Saturday 8 August 2020
Scaling Debuginfo For Zero-Cost Abstractions
In yesterday's post I raised the issue that Rust and C++ promise zero-cost abstractions, but with the standard build configurations people use today, you have to choose between "zero-cost abstractions" and "fast and debuggable builds". Reflecting on this a bit more, I realized that the DWARF debuginfo format used with ELF binaries inherently conflicts with the goal of having both zero-cost abstractions and fast debuggable builds, because of the way it handles inline functions (and possibly for other reasons).

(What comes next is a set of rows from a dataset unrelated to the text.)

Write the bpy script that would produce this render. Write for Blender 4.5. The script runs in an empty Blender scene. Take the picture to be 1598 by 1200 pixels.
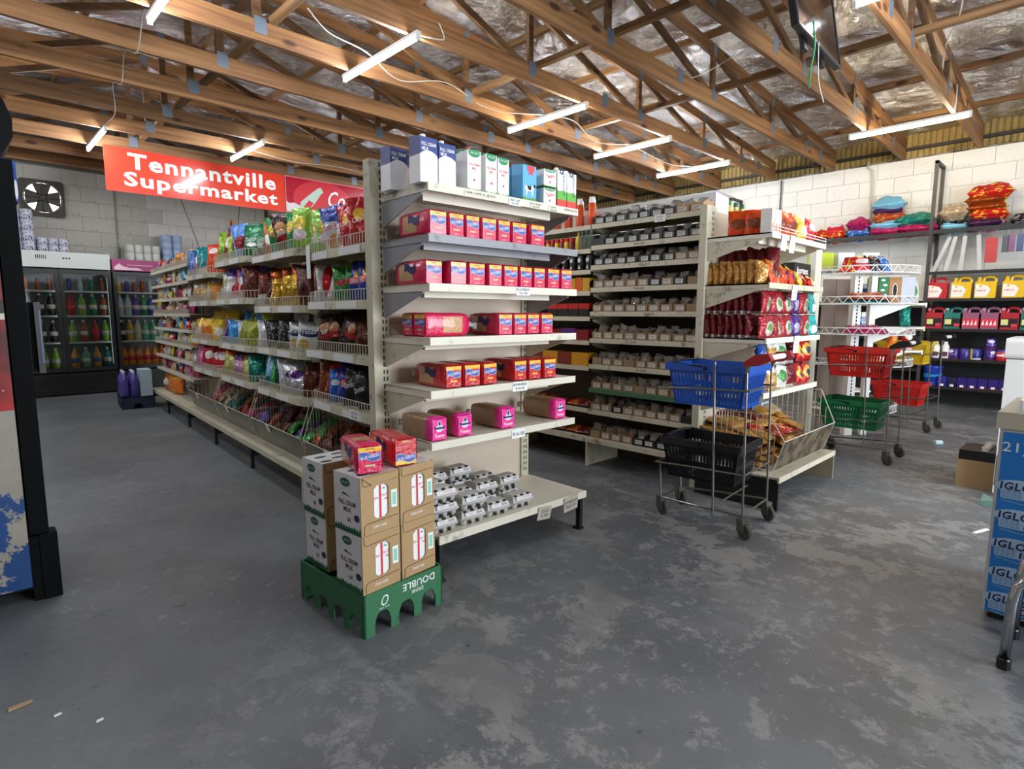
import bpy, math, random
from mathutils import Vector, Matrix, noise, Euler
random.seed(7)
PI = math.pi
R = math.radians
C = bpy.context.scene.collection
S = bpy.context.scene

# ------------------------------------------------------------------ camera, world, lights, exposure
cam_d = bpy.data.cameras.new('camera'); cam = bpy.data.objects.new('camera', cam_d); C.objects.link(cam); S.camera = cam
cam_d.sensor_fit = 'HORIZONTAL'; cam_d.sensor_width = 36.0; cam_d.lens = 36.0 * 898.2 / 1598.0; cam_d.clip_start = 0.02
H = 1.25
pitch, roll, yaw = R(7.05), R(0.13), R(45.81)
fw = Vector((math.cos(yaw) * math.cos(pitch), math.sin(yaw) * math.cos(pitch), -math.sin(pitch)))
rt = Vector((math.sin(yaw), -math.cos(yaw), 0)); up = rt.cross(fw)
rt, up = rt * math.cos(roll) + up * math.sin(roll), up * math.cos(roll) - rt * math.sin(roll)
cam.matrix_world = Matrix(((rt.x, up.x, -fw.x, 0), (rt.y, up.y, -fw.y, 0), (rt.z, up.z, -fw.z, H), (0, 0, 0, 1)))

w = bpy.data.worlds.new('daylight_sky'); S.world = w; w.use_nodes = True
w.node_tree.nodes['Background'].inputs[0].default_value = (0.75, 0.87, 1.0, 1); w.node_tree.nodes['Background'].inputs[1].default_value = 1.0

def area(name, loc, rot, sx, sy, power, col):
    d = bpy.data.lights.new(name, 'AREA'); d.shape = 'RECTANGLE'; d.size = sx; d.size_y = sy; d.energy = power; d.color = col
    o = bpy.data.objects.new(name, d); C.objects.link(o); o.location = loc; o.rotation_euler = rot
    return o
# daylight through the open shop front behind the photographer
area('entrance_daylight', (4.0, -3.93, 1.55), (R(90), 0, 0), 4.4, 2.7, 520, (0.86, 0.93, 1.0))
TUBE_STRENGTH = 215.0

S.view_settings.view_transform = 'Standard'; S.view_settings.look = 'None'; S.view_settings.gamma = 1.0
S.view_settings.exposure = 0.0; S.view_settings.use_curve_mapping = False
S.cycles.max_bounces = 8; S.cycles.diffuse_bounces = 4; S.cycles.glossy_bounces = 4; S.cycles.transparent_max_bounces = 24
S.cycles.sample_clamp_indirect = 6.0

# ------------------------------------------------------------------ materials
def lin(h):
    if isinstance(h, str):
        h = h.lstrip('#'); v = [int(h[i:i + 2], 16) / 255 for i in (0, 2, 4)]
    else: v = list(h)
    return tuple([(c / 12.92 if c <= 0.04045 else ((c + 0.055) / 1.055) ** 2.4) for c in v] + [1.0])
MATS = {}
def newmat(name):
    m = bpy.data.materials.new(name); m.use_nodes = True
    nt = m.node_tree; b = nt.nodes['Principled BSDF']
    return m, nt, b
def N(nt, t, **kw):
    n = nt.nodes.new(t)
    for k, v in kw.items():
        if k.startswith('i_'):
            n.inputs[k[2:].replace('_', ' ')].default_value = v
        else: setattr(n, k, v)
    return n
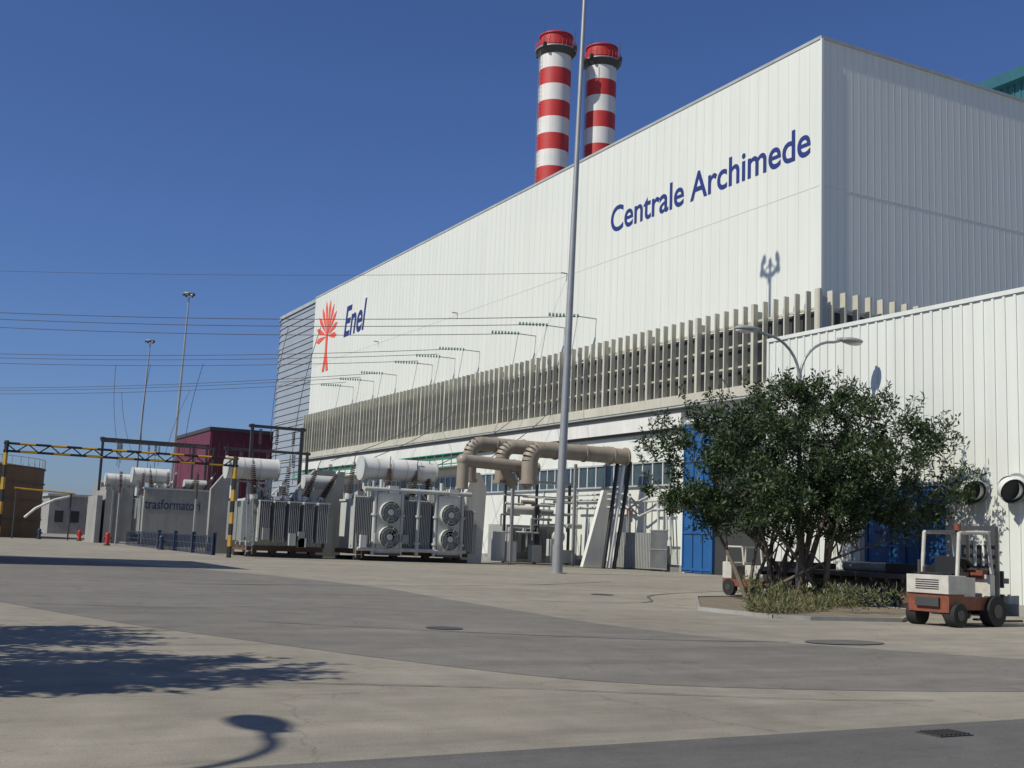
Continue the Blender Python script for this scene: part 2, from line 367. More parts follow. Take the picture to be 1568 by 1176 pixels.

Suppose we have a non-inline function F calling non-inline function G, at K sites, each time via a stack of N inline trivial wrapper functions I1 ... IN. Zero-cost abstraction means this compiles to the same code as F calling G directly K times. However, correct DWARF debuginfo for F must contain KxN explicit DW_TAG_inlined_subroutines, one for each instance of an inlined function :-(. Tracking and then emitting all this debuginfo will necessarily slow down the build, and make it slower as you add more layers of abstraction. Maybe this isn't (yet) a problem in practice compared to the cost of optimizations, but it is a fundamental limitation. Fixing it would probably require changing the debuginfo format so that, at least for the "minimal optimizations for fast debuggable builds" mode, the debuginfo for an inline function can be emitted just once and then parameterized for each call site where it is inlined. I don't have a clear idea of how that would work! This probably means the format and emission of debuginfo needs to be carefully codesigned with the optimizer to achieve fast debuggable builds with zero-cost abstractions.